Dat heeft te maken met geld zelf: geld bederft niet, terwijl de goederen (en arbeid) die men koopt, wel bederven. Dat betekent dat iemand met geld altijd iets meer onderhandelingsvoordeel heeft ten opzichte van iemand die goederen en arbeid verkoopt. Hierdoor schuift welvaart steeds een klein beetje op naar houders van geld (die het ook kunnen plaatsen bij de bank waar ze rente ontvangen!). Na miljoenen economische transacties ontstaan de happy few – en uiteindelijk een monopolist. Zie volgende link om dit te zien https://www.compadre.org/osp/EJSS//5559/439.htm)
Dus we kennen nu de reden van ongelijke welvaartsverdeling. Nu (een deel van) de oplossing.
Deel 1 van de oplossing:
Stamp Scrip
Dus als het hebben van geld een klein voordeel oplevert, hoe dit dan op te lossen? Het eerste gedeelte van de oplossing is door geld ook te laten bederven! Door elke maand bijvoorbeeld 3% te betalen (het bederf), circuleert geld vaker in de economie (je wilt er namelijk snel vanaf) en dat vertaalt zich in meer welvaart voor iedereen. In de jaren ‘30 van de vorige eeuw zijn er tal van experimenten gedaan met zulk geld (Google: Stamp Scrip, Wära, en Worgel) waarbij zelfs een miljard zou worden gecirculeerd in de VS tijdens de Grote Depressie als oplossing. Nu zit Suriname in zijn unieke eigen grote depressie.
Deel 2 van de oplossing:
Universeel basisinkomen
Het tweede gedeelte van de oplossing komt voort uit de eerste: de 3% kosten die iedereen betaalt elke maand, wordt elke maand gelijkmatig verdeeld in de vorm van een universeel basisinkomen. Voor elke Surinamer boven de 18 jaar. Voor altijd. Er zijn talrijke experimenten gedaan de afgelopen decennia met basis inkomen en ze laten allen het voordeel zien: blijere mensen, betere gezondheid, meer entrepreneurs!
Simpel voorbeeld
Stel we hebben een Surinaams dorp van 1000 mensen. We wisselen de lokale SRD in voor SRC (het is slechts papier, niets meer en niets minder). Stel dat de minimale behoefte van iemand voor onderdak, voedsel en kleren gelijk is aan SRC 2000 per maand. We injecteren nu in dit dorp SRC 66 miljoen waardoor iedereen dus SRC 66.000 krijgt. Iedereen handelt vervolgens weer met elkaar en welvaart zal dus mondjesmaat weer concentreren, maar dit keer met een verschil… aan het einde van elke maand moet iedereen 3% betalen over hetgeen hij heeft (vergelijk het een beetje met vermogensbelasting). Drie procent maal SRC 66 miljoen is ca SRC 2 miljoen. Deel dit weer door 1000 mensen en iedereen heeft minimaal SRC 2000 om rond te komen, ook al zou er weer welvaartsconcentratie plaatsvinden. Zo is er maandelijkse altijd een minimum basisinkomen voor elke Surinamer in het dorp, voor altijd.
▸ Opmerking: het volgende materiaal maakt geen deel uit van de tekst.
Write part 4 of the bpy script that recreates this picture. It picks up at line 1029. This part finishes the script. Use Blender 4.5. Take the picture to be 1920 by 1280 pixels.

Hoe ziet het gedrag (en dus keuzes) van mensen eruit van mensen met een basisinkomen – dwz mensen die niet aan het overleven zijn? Ze delen meer met elkaar, vertrouwen elkaar meer, zien elkaar eerder als partner dan als bedreiging. Een Surinaamse samenleving wordt gecreëerd die een voorbeeld zou kunnen zijn voor anderen in de regio – omdat wij mensen hebben die anders durven te kijken naar hetzelfde probleem. Dat is de droom die ik heb voor Suriname: het erudiete volk van weleer dat vooraan in de regio stond in plaats van nu achteraan in de rij, met zijn handen open.
Dat is het Suriname waar ik voor ga. U toch ook?